My commitment as a regional newspaper reader was never more fully affirmed than three days ago, when I went down the lane to grab the Sunday Virginian-Pilot. I mostly read it online nowadays because of expense, but I just have to have printers’ ink in my hands on Sunday.

The front page of this Sunday’s Pilot/Daily Press took my breath away. It pictured 922 bullets — one for each shooting, fatal or non-fatal, that occurred in Hampton Roads last year. Last year? Yes, in one year 922 people were killed or wounded in homicides, suicides, accidental shootings and shootings of undetermined cause in our region. Equally sobering was the fact that the region has twice the number of deaths per thousand residents than the rest of the nation and is well above the rate across Virginia.

With the graphic display and the story that accompanied it, the Pilot announced that this was the beginning of a year-long look at gun violence in the region. I don’t know where the series will lead, but I hope people take it seriously, because there are few more important issues facing us.
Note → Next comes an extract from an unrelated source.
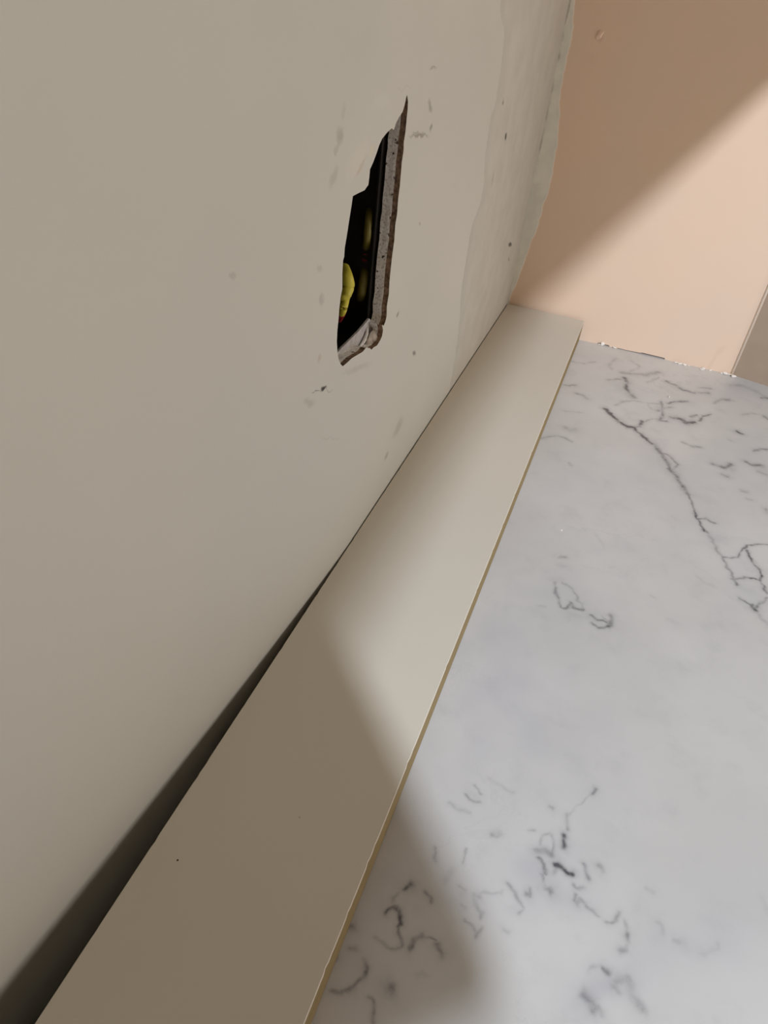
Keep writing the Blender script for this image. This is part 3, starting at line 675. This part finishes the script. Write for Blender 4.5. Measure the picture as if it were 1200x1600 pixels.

But to the point of this column, this series is the reason print journalism still remains a core source of information that we need in our daily lives. It’s the kind of journalism that requires a significant staff and resources that are not available to small local papers like ours. It doesn’t diminish one iota the importance of the small weekly, but it reinforces the combined roles that papers at all levels should play in informing us.

And that goes to state and national news as well. Back to the formula.

Anyone who wants to follow what’s happening across Virginia should also read the Richmond Times Dispatch or, at no cost, the online Virginia Mercury and Cardinal News, both of which have built news teams of exceptional journalists who found they no longer had a home at declining print papers.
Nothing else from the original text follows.